Everything in the listing except the pictures should be written out exactly.

○ ○ ○ ○ ○ ○ ○

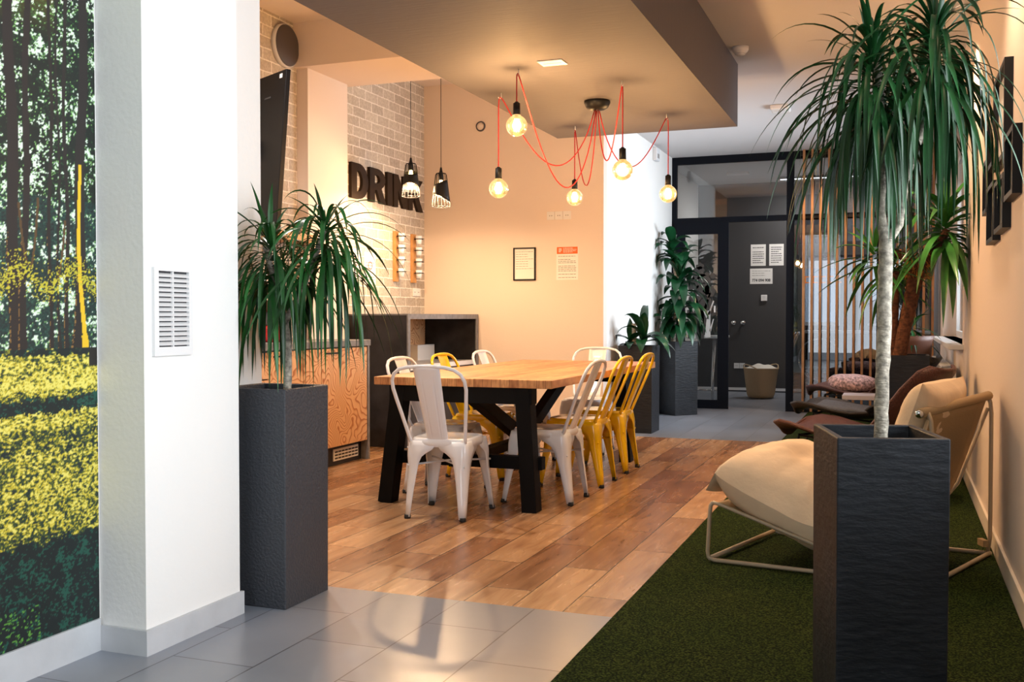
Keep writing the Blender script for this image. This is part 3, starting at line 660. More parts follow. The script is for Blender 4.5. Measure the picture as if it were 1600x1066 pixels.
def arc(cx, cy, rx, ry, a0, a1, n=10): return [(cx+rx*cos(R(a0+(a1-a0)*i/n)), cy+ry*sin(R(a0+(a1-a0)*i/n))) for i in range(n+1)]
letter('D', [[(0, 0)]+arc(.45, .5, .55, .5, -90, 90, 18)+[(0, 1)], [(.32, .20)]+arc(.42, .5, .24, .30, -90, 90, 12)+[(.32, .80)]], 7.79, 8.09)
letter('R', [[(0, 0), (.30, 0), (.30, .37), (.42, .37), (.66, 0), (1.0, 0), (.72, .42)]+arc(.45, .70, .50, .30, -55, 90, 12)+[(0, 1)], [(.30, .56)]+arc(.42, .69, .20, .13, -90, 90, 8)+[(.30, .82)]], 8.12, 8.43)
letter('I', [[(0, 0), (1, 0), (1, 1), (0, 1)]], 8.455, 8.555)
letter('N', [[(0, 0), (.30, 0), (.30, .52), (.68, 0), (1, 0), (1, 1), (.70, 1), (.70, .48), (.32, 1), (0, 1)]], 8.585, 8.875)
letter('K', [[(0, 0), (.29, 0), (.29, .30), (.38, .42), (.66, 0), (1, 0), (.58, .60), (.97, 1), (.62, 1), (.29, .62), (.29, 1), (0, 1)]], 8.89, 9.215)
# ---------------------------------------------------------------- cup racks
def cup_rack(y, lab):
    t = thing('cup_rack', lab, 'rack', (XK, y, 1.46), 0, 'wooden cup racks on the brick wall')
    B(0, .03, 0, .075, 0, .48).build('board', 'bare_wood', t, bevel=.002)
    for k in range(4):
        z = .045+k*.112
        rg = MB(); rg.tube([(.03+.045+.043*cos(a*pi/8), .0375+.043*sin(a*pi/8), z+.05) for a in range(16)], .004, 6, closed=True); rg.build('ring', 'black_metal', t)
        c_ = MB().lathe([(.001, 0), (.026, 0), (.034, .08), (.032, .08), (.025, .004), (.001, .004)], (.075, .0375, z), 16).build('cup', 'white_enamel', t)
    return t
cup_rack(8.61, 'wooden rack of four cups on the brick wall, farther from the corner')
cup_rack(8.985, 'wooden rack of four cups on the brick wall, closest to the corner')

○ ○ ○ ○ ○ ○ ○

Worked answer »
Keep writing the Blender script for this image. This is part 3, starting at line 660. More parts follow. The script is for Blender 4.5. Measure the picture as if it were 1600x1066 pixels.
def arc(cx, cy, rx, ry, a0, a1, n=10): return [(cx+rx*cos(R(a0+(a1-a0)*i/n)), cy+ry*sin(R(a0+(a1-a0)*i/n))) for i in range(n+1)]
letter('D', [[(0, 0)]+arc(.45, .5, .55, .5, -90, 90, 18)+[(0, 1)], [(.32, .20)]+arc(.42, .5, .24, .30, -90, 90, 12)+[(.32, .80)]], 7.79, 8.09)
letter('R', [[(0, 0), (.30, 0), (.30, .37), (.42, .37), (.66, 0), (1.0, 0), (.72, .42)]+arc(.45, .70, .50, .30, -55, 90, 12)+[(0, 1)], [(.30, .56)]+arc(.42, .69, .20, .13, -90, 90, 8)+[(.30, .82)]], 8.12, 8.43)
letter('I', [[(0, 0), (1, 0), (1, 1), (0, 1)]], 8.455, 8.555)
letter('N', [[(0, 0), (.30, 0), (.30, .52), (.68, 0), (1, 0), (1, 1), (.70, 1), (.70, .48), (.32, 1), (0, 1)]], 8.585, 8.875)
letter('K', [[(0, 0), (.29, 0), (.29, .30), (.38, .42), (.66, 0), (1, 0), (.58, .60), (.97, 1), (.62, 1), (.29, .62), (.29, 1), (0, 1)]], 8.89, 9.215)
# ---------------------------------------------------------------- cup racks
def cup_rack(y, lab):
    t = thing('cup_rack', lab, 'rack', (XK, y, 1.46), 0, 'wooden cup racks on the brick wall')
    B(0, .03, 0, .075, 0, .48).build('board', 'bare_wood', t, bevel=.002)
    for k in range(4):
        z = .045+k*.112
        rg = MB(); rg.tube([(.03+.045+.043*cos(a*pi/8), .0375+.043*sin(a*pi/8), z+.05) for a in range(16)], .004, 6, closed=True); rg.build('ring', 'black_metal', t)
        c_ = MB().lathe([(.001, 0), (.026, 0), (.034, .08), (.032, .08), (.025, .004), (.001, .004)], (.075, .0375, z), 16).build('cup', 'white_enamel', t)
    return t
cup_rack(8.61, 'wooden rack of four cups on the brick wall, farther from the corner')
cup_rack(8.985, 'wooden rack of four cups on the brick wall, closest to the corner')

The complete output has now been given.